What you have to do: Repeat the material in full. Keep every line exactly as it is.

— begin Input material —

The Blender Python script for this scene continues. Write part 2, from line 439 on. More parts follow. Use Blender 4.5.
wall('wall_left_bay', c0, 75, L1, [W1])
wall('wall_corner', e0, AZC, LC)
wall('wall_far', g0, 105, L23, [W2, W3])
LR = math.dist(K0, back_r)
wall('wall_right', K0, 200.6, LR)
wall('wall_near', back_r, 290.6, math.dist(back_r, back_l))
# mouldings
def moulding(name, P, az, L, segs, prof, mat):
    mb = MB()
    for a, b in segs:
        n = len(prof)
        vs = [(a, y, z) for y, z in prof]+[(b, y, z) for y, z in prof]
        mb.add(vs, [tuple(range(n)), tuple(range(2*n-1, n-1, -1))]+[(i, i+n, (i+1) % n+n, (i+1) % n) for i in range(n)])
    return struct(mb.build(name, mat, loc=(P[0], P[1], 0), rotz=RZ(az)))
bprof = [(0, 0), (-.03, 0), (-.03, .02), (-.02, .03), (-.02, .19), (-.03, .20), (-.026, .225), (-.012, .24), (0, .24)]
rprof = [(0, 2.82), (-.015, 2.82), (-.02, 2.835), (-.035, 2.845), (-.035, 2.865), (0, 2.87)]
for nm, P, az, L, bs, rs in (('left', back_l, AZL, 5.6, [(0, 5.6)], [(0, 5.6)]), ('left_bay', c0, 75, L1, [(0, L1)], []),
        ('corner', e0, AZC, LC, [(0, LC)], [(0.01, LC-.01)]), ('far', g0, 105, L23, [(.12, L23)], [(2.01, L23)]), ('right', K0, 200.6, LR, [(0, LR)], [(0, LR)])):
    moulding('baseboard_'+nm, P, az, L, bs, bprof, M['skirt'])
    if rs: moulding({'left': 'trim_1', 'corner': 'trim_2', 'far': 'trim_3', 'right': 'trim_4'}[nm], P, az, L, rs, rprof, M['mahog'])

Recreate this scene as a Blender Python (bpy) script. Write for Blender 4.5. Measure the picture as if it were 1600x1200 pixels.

— end Input material —

Result:
The Blender Python script for this scene continues. Write part 2, from line 439 on. More parts follow. Use Blender 4.5.
wall('wall_left_bay', c0, 75, L1, [W1])
wall('wall_corner', e0, AZC, LC)
wall('wall_far', g0, 105, L23, [W2, W3])
LR = math.dist(K0, back_r)
wall('wall_right', K0, 200.6, LR)
wall('wall_near', back_r, 290.6, math.dist(back_r, back_l))
# mouldings
def moulding(name, P, az, L, segs, prof, mat):
    mb = MB()
    for a, b in segs:
        n = len(prof)
        vs = [(a, y, z) for y, z in prof]+[(b, y, z) for y, z in prof]
        mb.add(vs, [tuple(range(n)), tuple(range(2*n-1, n-1, -1))]+[(i, i+n, (i+1) % n+n, (i+1) % n) for i in range(n)])
    return struct(mb.build(name, mat, loc=(P[0], P[1], 0), rotz=RZ(az)))
bprof = [(0, 0), (-.03, 0), (-.03, .02), (-.02, .03), (-.02, .19), (-.03, .20), (-.026, .225), (-.012, .24), (0, .24)]
rprof = [(0, 2.82), (-.015, 2.82), (-.02, 2.835), (-.035, 2.845), (-.035, 2.865), (0, 2.87)]
for nm, P, az, L, bs, rs in (('left', back_l, AZL, 5.6, [(0, 5.6)], [(0, 5.6)]), ('left_bay', c0, 75, L1, [(0, L1)], []),
        ('corner', e0, AZC, LC, [(0, LC)], [(0.01, LC-.01)]), ('far', g0, 105, L23, [(.12, L23)], [(2.01, L23)]), ('right', K0, 200.6, LR, [(0, LR)], [(0, LR)])):
    moulding('baseboard_'+nm, P, az, L, bs, bprof, M['skirt'])
    if rs: moulding({'left': 'trim_1', 'corner': 'trim_2', 'far': 'trim_3', 'right': 'trim_4'}[nm], P, az, L, rs, rprof, M['mahog'])

Recreate this scene as a Blender Python (bpy) script. Write for Blender 4.5. Measure the picture as if it were 1600x1200 pixels.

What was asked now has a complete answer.